EXERCISE BRIEF: Repeat the entire listing exactly as written.

PROVIDED DATA:

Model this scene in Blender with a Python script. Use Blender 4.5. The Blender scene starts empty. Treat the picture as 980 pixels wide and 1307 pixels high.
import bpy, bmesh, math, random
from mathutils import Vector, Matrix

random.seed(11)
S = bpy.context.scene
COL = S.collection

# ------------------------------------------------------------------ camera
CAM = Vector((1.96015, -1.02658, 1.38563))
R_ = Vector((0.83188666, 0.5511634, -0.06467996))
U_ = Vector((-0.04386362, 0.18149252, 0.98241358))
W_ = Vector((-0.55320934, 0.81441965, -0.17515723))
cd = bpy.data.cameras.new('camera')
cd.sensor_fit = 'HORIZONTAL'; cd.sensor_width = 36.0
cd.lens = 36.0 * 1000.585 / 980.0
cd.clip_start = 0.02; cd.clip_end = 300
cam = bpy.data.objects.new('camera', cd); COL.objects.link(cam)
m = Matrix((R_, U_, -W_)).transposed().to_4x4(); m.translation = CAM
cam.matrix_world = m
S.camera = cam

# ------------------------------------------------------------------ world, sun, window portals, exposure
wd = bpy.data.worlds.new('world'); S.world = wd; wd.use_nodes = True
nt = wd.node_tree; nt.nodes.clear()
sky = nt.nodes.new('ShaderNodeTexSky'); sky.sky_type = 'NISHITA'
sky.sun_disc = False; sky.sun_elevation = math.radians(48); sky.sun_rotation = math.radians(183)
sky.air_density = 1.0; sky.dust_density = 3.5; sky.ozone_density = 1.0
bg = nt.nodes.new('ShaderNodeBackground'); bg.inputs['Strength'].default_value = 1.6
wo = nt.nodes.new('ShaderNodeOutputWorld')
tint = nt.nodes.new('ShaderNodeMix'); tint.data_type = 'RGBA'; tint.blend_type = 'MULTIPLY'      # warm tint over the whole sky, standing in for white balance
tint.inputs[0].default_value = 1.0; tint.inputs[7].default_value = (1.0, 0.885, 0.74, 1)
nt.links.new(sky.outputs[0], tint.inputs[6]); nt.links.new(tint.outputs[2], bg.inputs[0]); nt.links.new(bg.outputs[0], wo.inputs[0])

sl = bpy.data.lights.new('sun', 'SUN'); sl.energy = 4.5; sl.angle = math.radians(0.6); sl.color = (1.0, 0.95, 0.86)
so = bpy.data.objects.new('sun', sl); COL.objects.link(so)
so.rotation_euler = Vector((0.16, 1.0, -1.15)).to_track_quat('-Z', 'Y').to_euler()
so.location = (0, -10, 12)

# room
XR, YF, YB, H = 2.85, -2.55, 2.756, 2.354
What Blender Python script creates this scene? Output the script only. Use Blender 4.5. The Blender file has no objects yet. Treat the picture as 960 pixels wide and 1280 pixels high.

ANSWER FOR THIS EXERCISE:
Model this scene in Blender with a Python script. Use Blender 4.5. The Blender scene starts empty. Treat the picture as 980 pixels wide and 1307 pixels high.
import bpy, bmesh, math, random
from mathutils import Vector, Matrix

random.seed(11)
S = bpy.context.scene
COL = S.collection

# ------------------------------------------------------------------ camera
CAM = Vector((1.96015, -1.02658, 1.38563))
R_ = Vector((0.83188666, 0.5511634, -0.06467996))
U_ = Vector((-0.04386362, 0.18149252, 0.98241358))
W_ = Vector((-0.55320934, 0.81441965, -0.17515723))
cd = bpy.data.cameras.new('camera')
cd.sensor_fit = 'HORIZONTAL'; cd.sensor_width = 36.0
cd.lens = 36.0 * 1000.585 / 980.0
cd.clip_start = 0.02; cd.clip_end = 300
cam = bpy.data.objects.new('camera', cd); COL.objects.link(cam)
m = Matrix((R_, U_, -W_)).transposed().to_4x4(); m.translation = CAM
cam.matrix_world = m
S.camera = cam

# ------------------------------------------------------------------ world, sun, window portals, exposure
wd = bpy.data.worlds.new('world'); S.world = wd; wd.use_nodes = True
nt = wd.node_tree; nt.nodes.clear()
sky = nt.nodes.new('ShaderNodeTexSky'); sky.sky_type = 'NISHITA'
sky.sun_disc = False; sky.sun_elevation = math.radians(48); sky.sun_rotation = math.radians(183)
sky.air_density = 1.0; sky.dust_density = 3.5; sky.ozone_density = 1.0
bg = nt.nodes.new('ShaderNodeBackground'); bg.inputs['Strength'].default_value = 1.6
wo = nt.nodes.new('ShaderNodeOutputWorld')
tint = nt.nodes.new('ShaderNodeMix'); tint.data_type = 'RGBA'; tint.blend_type = 'MULTIPLY'      # warm tint over the whole sky, standing in for white balance
tint.inputs[0].default_value = 1.0; tint.inputs[7].default_value = (1.0, 0.885, 0.74, 1)
nt.links.new(sky.outputs[0], tint.inputs[6]); nt.links.new(tint.outputs[2], bg.inputs[0]); nt.links.new(bg.outputs[0], wo.inputs[0])

sl = bpy.data.lights.new('sun', 'SUN'); sl.energy = 4.5; sl.angle = math.radians(0.6); sl.color = (1.0, 0.95, 0.86)
so = bpy.data.objects.new('sun', sl); COL.objects.link(so)
so.rotation_euler = Vector((0.16, 1.0, -1.15)).to_track_quat('-Z', 'Y').to_euler()
so.location = (0, -10, 12)

# room
XR, YF, YB, H = 2.85, -2.55, 2.756, 2.354
What Blender Python script creates this scene? Output the script only. Use Blender 4.5. The Blender file has no objects yet. Treat the picture as 960 pixels wide and 1280 pixels high.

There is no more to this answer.